How Firms Prevent the Revelation of Bad News
...firms that engage in conference call casting experience higher short-term returns, but later suffer negative returns when adverse news is released...
A number of laws and regulations govern the timing and type of information disclosed by public companies, as part of an overall effort to create a level playing field for institutional and individual investors. In Playing Favorites: How Firms Prevent the Revelation of Bad News (NBER Working Paper No. 19429), authors Lauren Cohen, Dong Lou, and Christopher Malloy examine one way companies can discourage the disclosure of negative information in spite of these regulations: by managing or "casting" their earnings conference calls.
The study examines how firms can cast their earnings conference calls by disproportionately calling on bullish analysts and thereby avoiding the release of negative information that they would like to avoid publicizing. The authors compile conference call transcripts, analyst coverage reports and recommendations, quarterly financial data and earnings restatements from firms, stock prices, and other information for the years 2003 through 2011. Reviews of individual company data and conference call transcripts sometimes reveal clear examples of casting; in one case, a firm called exclusively on analysts with bullish recommendations on the firm's stock. Though not every instance of casting is so overt, the authors show that many firms appear to cast conference calls and often only release negative news months after these calls.

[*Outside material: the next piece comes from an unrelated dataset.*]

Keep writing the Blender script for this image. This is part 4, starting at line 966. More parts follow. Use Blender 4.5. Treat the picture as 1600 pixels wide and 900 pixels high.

The authors find that firms that engage in conference call casting experience higher short-term returns, but later suffer negative returns when adverse news is released, compared to their counterparts that do not correspondingly manage their calls. The authors estimate that a long-short portfolio that would go long on non-casting calls and short on companies that cast their calls would earn abnormal returns of between 91 and 101 basis points per month. They find no evidence of return reversal in the future, suggesting that the negative information that was not revealed on the calls that were cast was important for fundamental firm value.
Firms in the data sample were more likely to cast their calls when they barely met or exceeded earnings expectations or when they were about to issue equity, which could have generated incentives to keep share prices high to maximize proceeds from the stock sale. Casting also appears to be more likely at firms that are covered by fewer analysts, have fewer institutional owners, and are more volatile.